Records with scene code
══════
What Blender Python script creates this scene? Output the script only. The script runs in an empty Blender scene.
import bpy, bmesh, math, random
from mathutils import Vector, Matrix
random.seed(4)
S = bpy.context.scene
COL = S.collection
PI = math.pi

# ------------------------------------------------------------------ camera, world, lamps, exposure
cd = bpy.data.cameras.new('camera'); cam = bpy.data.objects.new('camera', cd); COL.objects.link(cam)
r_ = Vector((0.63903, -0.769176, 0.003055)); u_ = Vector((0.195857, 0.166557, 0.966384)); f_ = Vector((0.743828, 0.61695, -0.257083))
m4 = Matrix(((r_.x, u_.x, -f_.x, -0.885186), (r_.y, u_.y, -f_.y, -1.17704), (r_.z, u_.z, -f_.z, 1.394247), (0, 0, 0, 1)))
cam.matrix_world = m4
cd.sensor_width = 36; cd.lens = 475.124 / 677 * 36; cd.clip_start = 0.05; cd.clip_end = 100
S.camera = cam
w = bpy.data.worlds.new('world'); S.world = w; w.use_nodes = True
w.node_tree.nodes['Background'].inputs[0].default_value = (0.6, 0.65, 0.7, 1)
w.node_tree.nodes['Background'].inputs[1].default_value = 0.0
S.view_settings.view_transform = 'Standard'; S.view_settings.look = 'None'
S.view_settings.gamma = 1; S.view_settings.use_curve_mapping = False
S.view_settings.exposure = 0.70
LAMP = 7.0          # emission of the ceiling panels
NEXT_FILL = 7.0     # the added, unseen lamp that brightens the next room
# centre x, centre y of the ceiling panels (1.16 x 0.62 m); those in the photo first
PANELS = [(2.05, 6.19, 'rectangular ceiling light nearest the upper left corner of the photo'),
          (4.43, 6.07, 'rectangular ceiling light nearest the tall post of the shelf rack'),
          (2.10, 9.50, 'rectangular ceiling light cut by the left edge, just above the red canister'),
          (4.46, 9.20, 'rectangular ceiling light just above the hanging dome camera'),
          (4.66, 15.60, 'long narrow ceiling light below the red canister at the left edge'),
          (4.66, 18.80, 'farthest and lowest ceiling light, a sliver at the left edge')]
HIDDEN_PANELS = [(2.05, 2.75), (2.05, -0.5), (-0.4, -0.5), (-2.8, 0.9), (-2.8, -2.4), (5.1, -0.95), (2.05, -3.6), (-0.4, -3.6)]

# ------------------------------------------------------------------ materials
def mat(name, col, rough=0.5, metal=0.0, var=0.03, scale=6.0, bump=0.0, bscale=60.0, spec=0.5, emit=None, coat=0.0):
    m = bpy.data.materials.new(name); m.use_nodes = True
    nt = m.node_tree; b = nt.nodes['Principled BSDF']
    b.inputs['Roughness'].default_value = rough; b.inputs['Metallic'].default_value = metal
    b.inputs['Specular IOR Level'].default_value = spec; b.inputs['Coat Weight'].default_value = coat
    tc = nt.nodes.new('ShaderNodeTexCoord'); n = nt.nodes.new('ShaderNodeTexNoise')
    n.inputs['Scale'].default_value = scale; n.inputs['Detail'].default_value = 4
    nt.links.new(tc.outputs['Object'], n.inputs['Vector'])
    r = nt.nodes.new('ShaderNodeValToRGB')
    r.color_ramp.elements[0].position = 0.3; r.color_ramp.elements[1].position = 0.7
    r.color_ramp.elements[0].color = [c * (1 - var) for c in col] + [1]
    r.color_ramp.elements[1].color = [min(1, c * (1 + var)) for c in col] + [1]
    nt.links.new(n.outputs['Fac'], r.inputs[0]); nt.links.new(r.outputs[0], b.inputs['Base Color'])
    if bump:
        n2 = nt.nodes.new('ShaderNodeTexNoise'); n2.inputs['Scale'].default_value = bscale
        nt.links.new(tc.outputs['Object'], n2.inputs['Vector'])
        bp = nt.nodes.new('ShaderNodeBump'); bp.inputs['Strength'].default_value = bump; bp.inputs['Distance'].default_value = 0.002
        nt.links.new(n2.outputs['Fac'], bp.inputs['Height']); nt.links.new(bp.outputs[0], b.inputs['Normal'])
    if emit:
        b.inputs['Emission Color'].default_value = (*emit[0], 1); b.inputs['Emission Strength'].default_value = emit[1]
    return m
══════
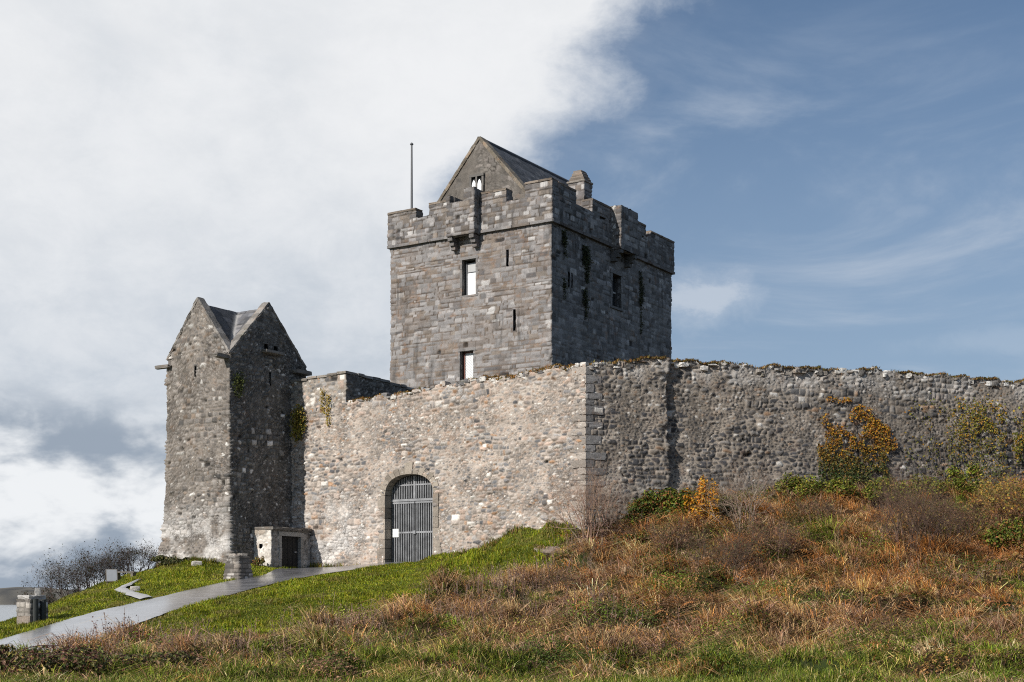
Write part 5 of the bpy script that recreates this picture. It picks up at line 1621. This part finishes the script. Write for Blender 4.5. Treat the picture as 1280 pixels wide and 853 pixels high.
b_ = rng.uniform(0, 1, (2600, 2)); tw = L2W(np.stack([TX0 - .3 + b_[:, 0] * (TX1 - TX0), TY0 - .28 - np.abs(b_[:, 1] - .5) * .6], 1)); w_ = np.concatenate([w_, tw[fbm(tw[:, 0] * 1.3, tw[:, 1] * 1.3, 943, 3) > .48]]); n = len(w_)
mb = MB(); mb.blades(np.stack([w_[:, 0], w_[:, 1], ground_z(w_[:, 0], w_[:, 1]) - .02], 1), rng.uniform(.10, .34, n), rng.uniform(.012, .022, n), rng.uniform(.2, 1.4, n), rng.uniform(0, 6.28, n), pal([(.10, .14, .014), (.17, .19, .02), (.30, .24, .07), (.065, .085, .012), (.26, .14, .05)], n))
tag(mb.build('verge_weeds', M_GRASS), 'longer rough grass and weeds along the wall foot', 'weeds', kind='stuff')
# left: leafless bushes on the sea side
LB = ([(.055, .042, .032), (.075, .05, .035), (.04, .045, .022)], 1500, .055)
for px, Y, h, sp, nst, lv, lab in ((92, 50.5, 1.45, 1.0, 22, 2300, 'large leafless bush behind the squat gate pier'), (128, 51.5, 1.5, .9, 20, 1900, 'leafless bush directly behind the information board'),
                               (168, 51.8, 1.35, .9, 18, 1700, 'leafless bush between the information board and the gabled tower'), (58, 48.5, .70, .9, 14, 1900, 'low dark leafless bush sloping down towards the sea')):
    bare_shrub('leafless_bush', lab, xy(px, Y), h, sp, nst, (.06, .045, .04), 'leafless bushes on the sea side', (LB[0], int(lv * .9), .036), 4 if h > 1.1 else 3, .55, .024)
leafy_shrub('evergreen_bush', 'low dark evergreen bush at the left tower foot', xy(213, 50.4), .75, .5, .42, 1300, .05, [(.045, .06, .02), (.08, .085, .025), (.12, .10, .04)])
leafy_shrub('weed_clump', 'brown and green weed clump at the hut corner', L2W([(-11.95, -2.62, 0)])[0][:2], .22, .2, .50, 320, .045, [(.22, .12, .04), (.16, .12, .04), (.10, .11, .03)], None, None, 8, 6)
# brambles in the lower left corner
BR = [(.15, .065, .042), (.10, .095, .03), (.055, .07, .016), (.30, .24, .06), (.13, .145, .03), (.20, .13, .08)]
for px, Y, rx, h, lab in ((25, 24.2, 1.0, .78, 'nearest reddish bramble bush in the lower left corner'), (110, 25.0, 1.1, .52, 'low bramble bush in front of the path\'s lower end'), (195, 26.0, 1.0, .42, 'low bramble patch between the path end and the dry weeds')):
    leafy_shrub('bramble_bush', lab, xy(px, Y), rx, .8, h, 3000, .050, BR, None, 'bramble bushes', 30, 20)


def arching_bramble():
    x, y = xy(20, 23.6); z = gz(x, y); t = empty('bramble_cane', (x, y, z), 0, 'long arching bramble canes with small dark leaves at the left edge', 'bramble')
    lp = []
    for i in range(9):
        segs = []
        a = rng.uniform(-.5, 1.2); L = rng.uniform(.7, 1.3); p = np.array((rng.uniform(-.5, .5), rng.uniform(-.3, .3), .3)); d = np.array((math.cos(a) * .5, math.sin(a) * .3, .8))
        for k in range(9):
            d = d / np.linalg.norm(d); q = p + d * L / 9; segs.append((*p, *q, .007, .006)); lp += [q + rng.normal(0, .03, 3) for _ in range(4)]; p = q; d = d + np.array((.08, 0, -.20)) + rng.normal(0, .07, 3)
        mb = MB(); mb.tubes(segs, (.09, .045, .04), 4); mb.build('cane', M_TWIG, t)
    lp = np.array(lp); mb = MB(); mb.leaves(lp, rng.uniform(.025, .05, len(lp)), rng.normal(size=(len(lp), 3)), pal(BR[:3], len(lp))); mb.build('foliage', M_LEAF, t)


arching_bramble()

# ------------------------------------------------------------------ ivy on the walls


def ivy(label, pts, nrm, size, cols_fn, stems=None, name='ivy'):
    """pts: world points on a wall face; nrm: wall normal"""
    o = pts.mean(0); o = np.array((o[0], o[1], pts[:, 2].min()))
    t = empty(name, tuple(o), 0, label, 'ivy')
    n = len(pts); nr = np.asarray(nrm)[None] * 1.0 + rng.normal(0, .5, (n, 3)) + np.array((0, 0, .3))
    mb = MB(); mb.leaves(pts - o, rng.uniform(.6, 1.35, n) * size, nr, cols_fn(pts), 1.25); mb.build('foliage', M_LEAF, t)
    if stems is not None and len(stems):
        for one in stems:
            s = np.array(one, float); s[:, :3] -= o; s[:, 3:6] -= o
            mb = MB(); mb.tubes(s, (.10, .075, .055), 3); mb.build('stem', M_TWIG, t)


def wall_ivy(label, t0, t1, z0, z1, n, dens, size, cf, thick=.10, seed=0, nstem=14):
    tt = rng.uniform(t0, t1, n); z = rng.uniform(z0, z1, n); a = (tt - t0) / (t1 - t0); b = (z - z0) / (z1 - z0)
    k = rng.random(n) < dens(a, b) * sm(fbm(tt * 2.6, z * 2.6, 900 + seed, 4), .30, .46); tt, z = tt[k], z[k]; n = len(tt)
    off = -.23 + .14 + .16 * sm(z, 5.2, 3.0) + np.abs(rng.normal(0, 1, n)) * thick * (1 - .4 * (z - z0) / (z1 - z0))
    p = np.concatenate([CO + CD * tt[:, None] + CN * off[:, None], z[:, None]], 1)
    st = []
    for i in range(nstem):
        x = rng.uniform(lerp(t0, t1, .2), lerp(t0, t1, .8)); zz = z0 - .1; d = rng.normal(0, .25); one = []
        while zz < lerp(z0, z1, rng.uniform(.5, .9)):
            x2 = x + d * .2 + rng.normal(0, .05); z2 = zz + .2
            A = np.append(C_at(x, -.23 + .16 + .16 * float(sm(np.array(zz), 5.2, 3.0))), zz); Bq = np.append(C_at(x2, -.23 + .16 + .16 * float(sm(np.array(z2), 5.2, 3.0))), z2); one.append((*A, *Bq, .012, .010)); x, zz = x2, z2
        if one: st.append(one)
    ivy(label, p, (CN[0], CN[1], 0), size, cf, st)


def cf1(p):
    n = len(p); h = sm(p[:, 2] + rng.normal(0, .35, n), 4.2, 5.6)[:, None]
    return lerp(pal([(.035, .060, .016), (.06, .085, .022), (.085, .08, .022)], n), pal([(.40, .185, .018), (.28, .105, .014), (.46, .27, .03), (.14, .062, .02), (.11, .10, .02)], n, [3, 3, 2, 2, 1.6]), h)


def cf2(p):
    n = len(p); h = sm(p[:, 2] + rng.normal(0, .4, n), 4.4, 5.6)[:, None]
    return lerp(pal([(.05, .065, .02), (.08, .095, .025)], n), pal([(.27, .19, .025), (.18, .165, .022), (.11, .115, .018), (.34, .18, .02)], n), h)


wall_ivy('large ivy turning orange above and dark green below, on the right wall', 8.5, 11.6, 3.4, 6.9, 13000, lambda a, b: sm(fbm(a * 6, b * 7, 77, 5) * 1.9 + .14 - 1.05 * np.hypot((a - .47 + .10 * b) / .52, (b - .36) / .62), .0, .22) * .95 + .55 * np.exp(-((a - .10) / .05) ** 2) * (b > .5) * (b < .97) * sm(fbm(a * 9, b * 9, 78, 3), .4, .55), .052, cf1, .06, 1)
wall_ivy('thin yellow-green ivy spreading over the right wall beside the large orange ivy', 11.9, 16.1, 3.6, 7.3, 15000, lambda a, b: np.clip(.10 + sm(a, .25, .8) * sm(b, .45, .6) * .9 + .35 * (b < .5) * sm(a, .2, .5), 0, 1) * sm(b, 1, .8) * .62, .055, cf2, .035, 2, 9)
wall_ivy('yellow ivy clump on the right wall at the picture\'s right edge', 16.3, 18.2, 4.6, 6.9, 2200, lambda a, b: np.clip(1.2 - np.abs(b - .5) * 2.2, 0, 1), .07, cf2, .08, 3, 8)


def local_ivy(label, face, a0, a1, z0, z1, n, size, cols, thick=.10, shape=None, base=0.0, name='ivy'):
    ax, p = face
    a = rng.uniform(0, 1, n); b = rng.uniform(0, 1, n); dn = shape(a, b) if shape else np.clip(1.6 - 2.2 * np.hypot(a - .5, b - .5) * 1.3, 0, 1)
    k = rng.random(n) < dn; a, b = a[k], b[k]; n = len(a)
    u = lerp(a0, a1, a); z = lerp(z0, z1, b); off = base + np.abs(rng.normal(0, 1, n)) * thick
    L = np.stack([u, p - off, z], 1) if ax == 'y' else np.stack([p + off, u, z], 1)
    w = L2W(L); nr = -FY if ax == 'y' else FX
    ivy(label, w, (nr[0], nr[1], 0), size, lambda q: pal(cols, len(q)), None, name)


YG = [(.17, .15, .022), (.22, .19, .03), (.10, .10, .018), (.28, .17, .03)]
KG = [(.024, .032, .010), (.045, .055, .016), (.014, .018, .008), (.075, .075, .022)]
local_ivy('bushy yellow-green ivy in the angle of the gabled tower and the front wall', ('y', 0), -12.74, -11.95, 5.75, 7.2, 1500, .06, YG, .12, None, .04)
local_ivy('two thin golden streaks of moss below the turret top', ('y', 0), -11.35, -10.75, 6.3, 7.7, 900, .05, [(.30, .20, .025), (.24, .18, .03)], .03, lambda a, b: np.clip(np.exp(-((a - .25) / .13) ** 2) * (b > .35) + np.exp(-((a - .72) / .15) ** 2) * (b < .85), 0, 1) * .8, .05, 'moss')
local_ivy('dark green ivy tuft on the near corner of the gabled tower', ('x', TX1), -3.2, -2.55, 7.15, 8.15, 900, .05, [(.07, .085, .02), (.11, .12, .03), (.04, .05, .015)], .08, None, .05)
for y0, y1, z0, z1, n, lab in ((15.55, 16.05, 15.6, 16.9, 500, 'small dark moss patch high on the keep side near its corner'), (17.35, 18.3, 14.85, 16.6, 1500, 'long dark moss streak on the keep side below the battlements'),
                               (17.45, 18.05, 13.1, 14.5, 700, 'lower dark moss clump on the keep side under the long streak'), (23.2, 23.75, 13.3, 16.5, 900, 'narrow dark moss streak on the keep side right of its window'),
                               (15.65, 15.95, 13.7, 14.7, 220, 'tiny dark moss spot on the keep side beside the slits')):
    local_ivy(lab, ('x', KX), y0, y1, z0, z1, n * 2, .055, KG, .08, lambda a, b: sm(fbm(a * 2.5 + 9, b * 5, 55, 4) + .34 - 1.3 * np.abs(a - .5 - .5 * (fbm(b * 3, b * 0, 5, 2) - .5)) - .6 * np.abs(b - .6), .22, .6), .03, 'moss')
══════
*PROBLEM STATEMENT:* Return only the part of the records above that opens with the line containing "What Blender Python" and closes with the line containing "PI = math.pi", ends included.

*EXERCISE SOLUTION:*
What Blender Python script creates this scene? Output the script only. The script runs in an empty Blender scene.
import bpy, bmesh, math, random
from mathutils import Vector, Matrix
random.seed(4)
S = bpy.context.scene
COL = S.collection
PI = math.pi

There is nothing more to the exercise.